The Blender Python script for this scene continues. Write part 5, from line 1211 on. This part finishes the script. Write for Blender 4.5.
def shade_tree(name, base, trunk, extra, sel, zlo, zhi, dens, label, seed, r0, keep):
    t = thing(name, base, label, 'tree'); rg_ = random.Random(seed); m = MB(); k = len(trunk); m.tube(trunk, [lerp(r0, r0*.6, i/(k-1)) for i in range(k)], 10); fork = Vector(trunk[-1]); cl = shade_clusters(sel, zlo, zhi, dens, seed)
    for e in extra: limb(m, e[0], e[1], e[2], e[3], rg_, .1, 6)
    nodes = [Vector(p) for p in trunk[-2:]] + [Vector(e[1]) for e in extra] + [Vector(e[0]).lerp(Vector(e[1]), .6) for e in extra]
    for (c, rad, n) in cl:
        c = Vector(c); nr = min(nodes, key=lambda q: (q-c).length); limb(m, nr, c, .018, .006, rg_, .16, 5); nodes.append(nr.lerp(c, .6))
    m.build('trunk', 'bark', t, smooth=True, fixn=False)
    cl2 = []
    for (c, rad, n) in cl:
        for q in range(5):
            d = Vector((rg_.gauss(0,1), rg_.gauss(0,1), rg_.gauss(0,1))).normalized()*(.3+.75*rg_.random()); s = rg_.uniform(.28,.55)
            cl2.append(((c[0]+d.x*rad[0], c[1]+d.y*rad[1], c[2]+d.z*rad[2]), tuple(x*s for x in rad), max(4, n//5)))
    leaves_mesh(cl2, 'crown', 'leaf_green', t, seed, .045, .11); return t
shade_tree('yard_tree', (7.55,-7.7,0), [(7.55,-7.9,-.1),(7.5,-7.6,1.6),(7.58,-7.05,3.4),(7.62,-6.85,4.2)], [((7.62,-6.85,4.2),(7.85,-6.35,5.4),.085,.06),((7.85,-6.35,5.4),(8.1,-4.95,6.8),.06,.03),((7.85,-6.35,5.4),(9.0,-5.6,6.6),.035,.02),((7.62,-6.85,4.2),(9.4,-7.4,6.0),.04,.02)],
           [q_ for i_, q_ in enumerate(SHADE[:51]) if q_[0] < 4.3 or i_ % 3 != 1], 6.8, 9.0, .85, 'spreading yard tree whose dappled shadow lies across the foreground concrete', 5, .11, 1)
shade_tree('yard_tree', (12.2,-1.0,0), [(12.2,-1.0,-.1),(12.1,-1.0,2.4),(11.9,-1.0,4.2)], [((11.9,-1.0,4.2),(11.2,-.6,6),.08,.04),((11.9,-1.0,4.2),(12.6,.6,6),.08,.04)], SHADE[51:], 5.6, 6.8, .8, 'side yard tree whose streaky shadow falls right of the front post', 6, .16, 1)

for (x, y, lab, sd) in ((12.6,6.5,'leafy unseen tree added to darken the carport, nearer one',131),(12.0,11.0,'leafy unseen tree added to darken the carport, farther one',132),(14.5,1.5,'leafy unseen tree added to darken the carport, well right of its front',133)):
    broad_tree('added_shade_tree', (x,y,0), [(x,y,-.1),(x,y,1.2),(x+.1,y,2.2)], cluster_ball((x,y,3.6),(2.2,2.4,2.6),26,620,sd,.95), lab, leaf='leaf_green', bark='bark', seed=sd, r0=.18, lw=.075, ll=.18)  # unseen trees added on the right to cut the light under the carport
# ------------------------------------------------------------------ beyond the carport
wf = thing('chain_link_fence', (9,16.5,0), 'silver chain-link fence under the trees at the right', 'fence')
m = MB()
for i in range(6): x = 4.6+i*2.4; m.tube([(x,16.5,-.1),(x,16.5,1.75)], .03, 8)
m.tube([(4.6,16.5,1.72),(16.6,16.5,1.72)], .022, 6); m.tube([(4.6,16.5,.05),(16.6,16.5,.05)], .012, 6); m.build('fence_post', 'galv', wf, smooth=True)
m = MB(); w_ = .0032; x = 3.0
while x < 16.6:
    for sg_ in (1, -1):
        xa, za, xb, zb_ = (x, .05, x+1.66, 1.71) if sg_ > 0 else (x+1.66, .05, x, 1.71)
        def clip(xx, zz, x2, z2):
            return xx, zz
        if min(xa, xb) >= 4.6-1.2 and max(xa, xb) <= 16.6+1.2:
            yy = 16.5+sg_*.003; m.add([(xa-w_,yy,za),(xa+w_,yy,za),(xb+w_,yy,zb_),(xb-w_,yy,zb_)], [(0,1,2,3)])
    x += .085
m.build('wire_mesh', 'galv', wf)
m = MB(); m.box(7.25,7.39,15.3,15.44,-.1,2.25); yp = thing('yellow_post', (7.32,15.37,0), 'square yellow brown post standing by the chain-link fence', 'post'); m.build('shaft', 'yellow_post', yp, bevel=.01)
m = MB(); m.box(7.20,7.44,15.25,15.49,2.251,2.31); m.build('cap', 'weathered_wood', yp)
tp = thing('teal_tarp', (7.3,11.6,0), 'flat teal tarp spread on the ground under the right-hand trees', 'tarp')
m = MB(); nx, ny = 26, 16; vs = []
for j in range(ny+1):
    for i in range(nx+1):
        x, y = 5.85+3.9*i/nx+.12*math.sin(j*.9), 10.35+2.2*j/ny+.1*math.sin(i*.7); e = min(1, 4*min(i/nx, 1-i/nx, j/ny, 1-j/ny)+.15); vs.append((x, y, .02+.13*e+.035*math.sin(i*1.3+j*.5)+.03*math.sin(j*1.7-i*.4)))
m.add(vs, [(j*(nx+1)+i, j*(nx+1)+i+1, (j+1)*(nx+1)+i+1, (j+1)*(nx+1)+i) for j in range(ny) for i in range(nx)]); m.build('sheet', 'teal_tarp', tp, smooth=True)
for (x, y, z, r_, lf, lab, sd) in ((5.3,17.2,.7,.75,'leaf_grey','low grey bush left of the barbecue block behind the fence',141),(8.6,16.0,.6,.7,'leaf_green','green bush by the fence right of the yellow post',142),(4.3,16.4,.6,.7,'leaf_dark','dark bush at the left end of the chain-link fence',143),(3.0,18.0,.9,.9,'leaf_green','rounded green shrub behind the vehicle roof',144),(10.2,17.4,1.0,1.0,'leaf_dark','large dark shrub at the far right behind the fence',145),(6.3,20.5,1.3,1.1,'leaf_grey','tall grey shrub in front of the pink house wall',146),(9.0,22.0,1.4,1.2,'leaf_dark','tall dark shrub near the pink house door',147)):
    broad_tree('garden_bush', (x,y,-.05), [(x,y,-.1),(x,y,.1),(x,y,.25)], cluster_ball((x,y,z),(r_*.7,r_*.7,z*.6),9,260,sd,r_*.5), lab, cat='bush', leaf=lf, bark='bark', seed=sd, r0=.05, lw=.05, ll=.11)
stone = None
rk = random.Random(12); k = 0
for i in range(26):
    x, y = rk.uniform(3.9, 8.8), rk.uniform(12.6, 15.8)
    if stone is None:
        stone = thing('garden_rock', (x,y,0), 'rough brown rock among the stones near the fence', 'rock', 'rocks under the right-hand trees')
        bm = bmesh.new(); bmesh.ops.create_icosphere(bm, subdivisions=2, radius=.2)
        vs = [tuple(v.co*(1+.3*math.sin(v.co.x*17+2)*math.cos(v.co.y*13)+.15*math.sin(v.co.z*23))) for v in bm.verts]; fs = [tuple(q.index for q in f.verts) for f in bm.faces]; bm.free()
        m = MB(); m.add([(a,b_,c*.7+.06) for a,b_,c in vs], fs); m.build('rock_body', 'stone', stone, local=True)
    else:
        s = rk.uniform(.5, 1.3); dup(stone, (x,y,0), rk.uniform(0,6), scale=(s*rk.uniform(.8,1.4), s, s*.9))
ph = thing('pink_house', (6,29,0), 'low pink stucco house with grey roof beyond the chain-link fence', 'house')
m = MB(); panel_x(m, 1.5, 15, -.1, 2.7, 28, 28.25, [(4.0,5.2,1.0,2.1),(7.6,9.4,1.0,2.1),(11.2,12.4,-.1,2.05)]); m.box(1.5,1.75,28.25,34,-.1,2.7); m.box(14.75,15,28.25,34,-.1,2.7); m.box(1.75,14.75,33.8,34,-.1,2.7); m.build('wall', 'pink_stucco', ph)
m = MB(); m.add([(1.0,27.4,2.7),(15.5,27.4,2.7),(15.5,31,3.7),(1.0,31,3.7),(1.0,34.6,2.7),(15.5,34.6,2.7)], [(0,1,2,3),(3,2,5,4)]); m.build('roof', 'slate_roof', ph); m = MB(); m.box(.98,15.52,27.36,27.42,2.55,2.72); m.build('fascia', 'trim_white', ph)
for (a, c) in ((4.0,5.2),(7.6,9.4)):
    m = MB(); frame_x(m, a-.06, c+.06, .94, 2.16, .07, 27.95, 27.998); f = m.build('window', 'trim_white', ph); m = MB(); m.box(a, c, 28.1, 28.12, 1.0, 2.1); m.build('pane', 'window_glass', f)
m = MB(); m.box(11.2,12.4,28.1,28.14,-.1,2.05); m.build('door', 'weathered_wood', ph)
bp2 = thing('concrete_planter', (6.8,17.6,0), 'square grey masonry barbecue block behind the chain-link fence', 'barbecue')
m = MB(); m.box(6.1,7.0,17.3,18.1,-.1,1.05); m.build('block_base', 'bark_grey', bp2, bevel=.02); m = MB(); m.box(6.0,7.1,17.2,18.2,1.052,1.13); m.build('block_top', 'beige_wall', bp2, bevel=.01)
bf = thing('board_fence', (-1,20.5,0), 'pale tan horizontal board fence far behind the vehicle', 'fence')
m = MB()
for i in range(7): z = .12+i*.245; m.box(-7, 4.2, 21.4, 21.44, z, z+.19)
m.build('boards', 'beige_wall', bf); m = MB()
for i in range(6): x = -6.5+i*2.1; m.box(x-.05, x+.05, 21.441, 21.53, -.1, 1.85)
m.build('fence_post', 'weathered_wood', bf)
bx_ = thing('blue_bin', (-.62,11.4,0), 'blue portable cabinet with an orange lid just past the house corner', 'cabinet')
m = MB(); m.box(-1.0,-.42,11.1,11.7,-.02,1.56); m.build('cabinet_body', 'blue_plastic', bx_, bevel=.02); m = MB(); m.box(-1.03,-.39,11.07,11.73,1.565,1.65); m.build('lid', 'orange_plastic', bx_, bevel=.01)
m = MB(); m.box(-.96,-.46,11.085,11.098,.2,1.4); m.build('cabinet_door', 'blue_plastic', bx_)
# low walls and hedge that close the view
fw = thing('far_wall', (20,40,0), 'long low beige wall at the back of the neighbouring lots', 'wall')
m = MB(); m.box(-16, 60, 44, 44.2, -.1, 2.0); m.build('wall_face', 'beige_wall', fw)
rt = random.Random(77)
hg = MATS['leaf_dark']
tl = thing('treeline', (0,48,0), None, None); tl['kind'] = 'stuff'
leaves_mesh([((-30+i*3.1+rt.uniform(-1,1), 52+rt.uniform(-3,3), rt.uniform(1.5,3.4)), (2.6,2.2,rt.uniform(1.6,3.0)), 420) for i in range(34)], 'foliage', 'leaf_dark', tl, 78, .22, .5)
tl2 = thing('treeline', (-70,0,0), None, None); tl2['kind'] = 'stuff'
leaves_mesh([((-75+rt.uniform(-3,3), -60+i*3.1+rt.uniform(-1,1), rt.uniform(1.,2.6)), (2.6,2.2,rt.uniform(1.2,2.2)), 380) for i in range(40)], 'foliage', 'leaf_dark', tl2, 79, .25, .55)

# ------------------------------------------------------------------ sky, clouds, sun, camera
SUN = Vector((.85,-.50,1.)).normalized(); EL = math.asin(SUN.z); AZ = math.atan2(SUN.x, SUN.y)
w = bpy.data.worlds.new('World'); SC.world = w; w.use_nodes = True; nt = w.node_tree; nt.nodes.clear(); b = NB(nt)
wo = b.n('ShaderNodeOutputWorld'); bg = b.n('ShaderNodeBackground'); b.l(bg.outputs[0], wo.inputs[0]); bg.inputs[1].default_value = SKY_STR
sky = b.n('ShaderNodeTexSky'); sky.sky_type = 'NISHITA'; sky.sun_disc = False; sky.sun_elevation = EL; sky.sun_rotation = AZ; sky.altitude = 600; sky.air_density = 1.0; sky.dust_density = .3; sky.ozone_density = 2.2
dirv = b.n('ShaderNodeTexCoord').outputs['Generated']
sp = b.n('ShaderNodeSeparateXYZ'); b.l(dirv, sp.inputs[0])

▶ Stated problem
Exactly as they appear, please write out the lines from the opening of the listing above down to the line containing "post', 6, .16, 1)", with both end lines included.

▶ Full solution
The Blender Python script for this scene continues. Write part 5, from line 1211 on. This part finishes the script. Write for Blender 4.5.
def shade_tree(name, base, trunk, extra, sel, zlo, zhi, dens, label, seed, r0, keep):
    t = thing(name, base, label, 'tree'); rg_ = random.Random(seed); m = MB(); k = len(trunk); m.tube(trunk, [lerp(r0, r0*.6, i/(k-1)) for i in range(k)], 10); fork = Vector(trunk[-1]); cl = shade_clusters(sel, zlo, zhi, dens, seed)
    for e in extra: limb(m, e[0], e[1], e[2], e[3], rg_, .1, 6)
    nodes = [Vector(p) for p in trunk[-2:]] + [Vector(e[1]) for e in extra] + [Vector(e[0]).lerp(Vector(e[1]), .6) for e in extra]
    for (c, rad, n) in cl:
        c = Vector(c); nr = min(nodes, key=lambda q: (q-c).length); limb(m, nr, c, .018, .006, rg_, .16, 5); nodes.append(nr.lerp(c, .6))
    m.build('trunk', 'bark', t, smooth=True, fixn=False)
    cl2 = []
    for (c, rad, n) in cl:
        for q in range(5):
            d = Vector((rg_.gauss(0,1), rg_.gauss(0,1), rg_.gauss(0,1))).normalized()*(.3+.75*rg_.random()); s = rg_.uniform(.28,.55)
            cl2.append(((c[0]+d.x*rad[0], c[1]+d.y*rad[1], c[2]+d.z*rad[2]), tuple(x*s for x in rad), max(4, n//5)))
    leaves_mesh(cl2, 'crown', 'leaf_green', t, seed, .045, .11); return t
shade_tree('yard_tree', (7.55,-7.7,0), [(7.55,-7.9,-.1),(7.5,-7.6,1.6),(7.58,-7.05,3.4),(7.62,-6.85,4.2)], [((7.62,-6.85,4.2),(7.85,-6.35,5.4),.085,.06),((7.85,-6.35,5.4),(8.1,-4.95,6.8),.06,.03),((7.85,-6.35,5.4),(9.0,-5.6,6.6),.035,.02),((7.62,-6.85,4.2),(9.4,-7.4,6.0),.04,.02)],
           [q_ for i_, q_ in enumerate(SHADE[:51]) if q_[0] < 4.3 or i_ % 3 != 1], 6.8, 9.0, .85, 'spreading yard tree whose dappled shadow lies across the foreground concrete', 5, .11, 1)
shade_tree('yard_tree', (12.2,-1.0,0), [(12.2,-1.0,-.1),(12.1,-1.0,2.4),(11.9,-1.0,4.2)], [((11.9,-1.0,4.2),(11.2,-.6,6),.08,.04),((11.9,-1.0,4.2),(12.6,.6,6),.08,.04)], SHADE[51:], 5.6, 6.8, .8, 'side yard tree whose streaky shadow falls right of the front post', 6, .16, 1)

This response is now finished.